International holiday is a dream for many and an adventure for a fortunate few. International travel is always desired by many of you because of the thrill it provides. You get to explore new lands, meet new people, experience new cultures, explore the place’s history and, of course, shop. The number of outbound tourists from India is on the rise. International travel is cost intensive, no doubt. However, it can be affordable if you plan it right. You need to create a travel fund to fund your dream holiday. And it needs to start somewhere. Just Rs 5000 invested monthly for 1-2 years and you can plan your dream holiday.
A corpus of around Rs 1 lakh is enough to cover you in many foreign locales such as Vietnam, Thailand, Dubai, Sri Lanka and Maldives. So, now you know the top 5 destinations for your limited budget. But how do you plan your finances for this holiday?
As mentioned earlier, just investing Rs 5000 per month for a couple of years would let you enjoy a trip to any of the aforementioned places. But do you know how?
First, you should select an investment avenue to save your monthly investment of Rs 5000. The instrument should keep your money safe and offer moderate to good returns.
Here are two such options which you can pick:
Recurring deposits
Recurring deposits are popular because they promise fixed returns and your money is safe in your bank. You can invest any amount in the scheme every month for a desired period of time. So, you can choose to invest Rs 5000 every month in a recurring deposit scheme with tenures of 12 or 24 months. The returns are decent and you can accumulate a good corpus after a couple of years to take an international trip.

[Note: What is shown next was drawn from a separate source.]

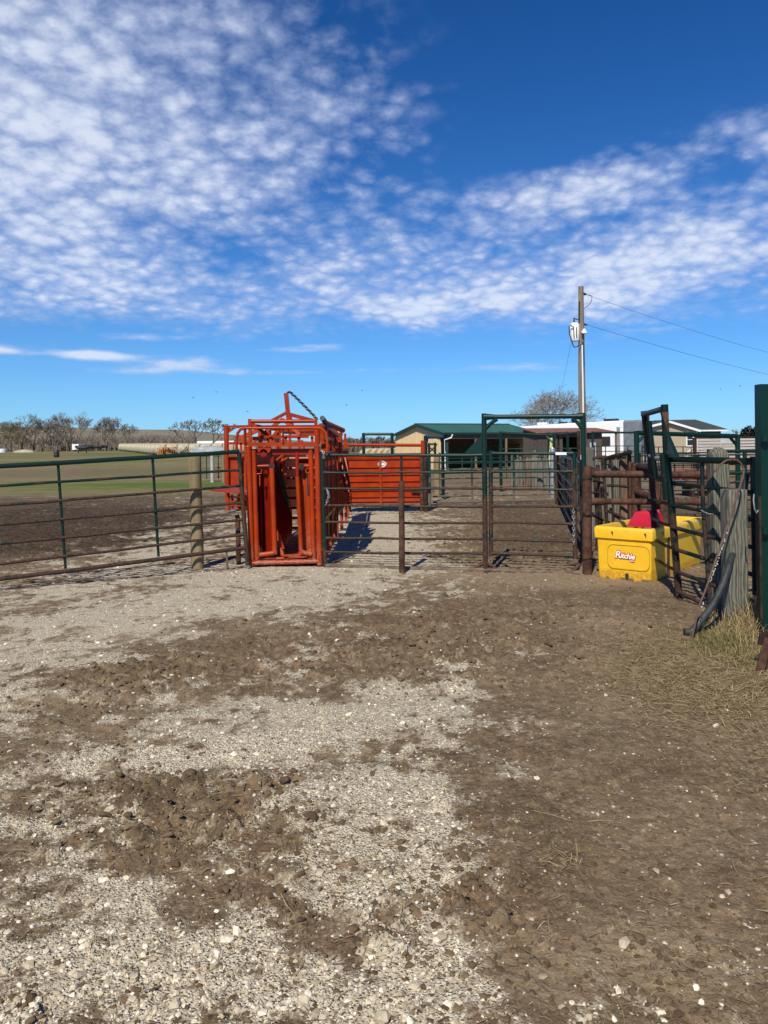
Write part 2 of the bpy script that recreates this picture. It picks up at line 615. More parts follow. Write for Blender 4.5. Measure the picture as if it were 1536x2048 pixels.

Systematic Investment Plans of Mutual Funds
Systematic Investment Plans or SIPs are another monthly investment avenue which is good. You can invest Rs 5000 in an SIP of your choice and get good returns. What’s more, if you invest in equity funds, your units redeemed after 12 months are tax-free. So a monthly SIP for 12 months becomes 100% tax-free in 24 months. An equity fund has market risks. If you’d like to earn a moderate rate of return while keeping your money safe, you may be better of purchasing a liquid fund every month.
Here is a comparative analysis of both these avenues:
Points of discussion | Recurring deposits (RDs) | Equity SIPs |
How to invest | Through a bank or financial institution. Can be done online or offline. | Through a mutual fund house. Can be bought directly or from a broker. Both online and offline modes of purchase are available. |
How to redeem | RDs have a pre-fixed term which is chosen by you. Once the term is over, the deposit is automatically redeemed. | Redemption can be done online or offline by submitting a request to the mutual fund house. |
Tenure | Any tenure as per your choice | Any tenure as per your choice |
Taxation | Investments and interest earned are both taxable | Investments are taxable. If redeemed after 12 months of investment, the returns are tax-free. |
After you have selected your investment medium and accumulated a corpus, use the money to plan your holiday. You can book your tickets, make hotel reservations or use the money to buy forex. You can also buy travel cards which enable you to carry money in plastic form, thus providing security against theft.
If you are also dreaming of an international holiday, wait no more. There are budget-friendly destinations which you can explore if you invest a few thousand rupees every month. Be careful when choosing the investment instrument though.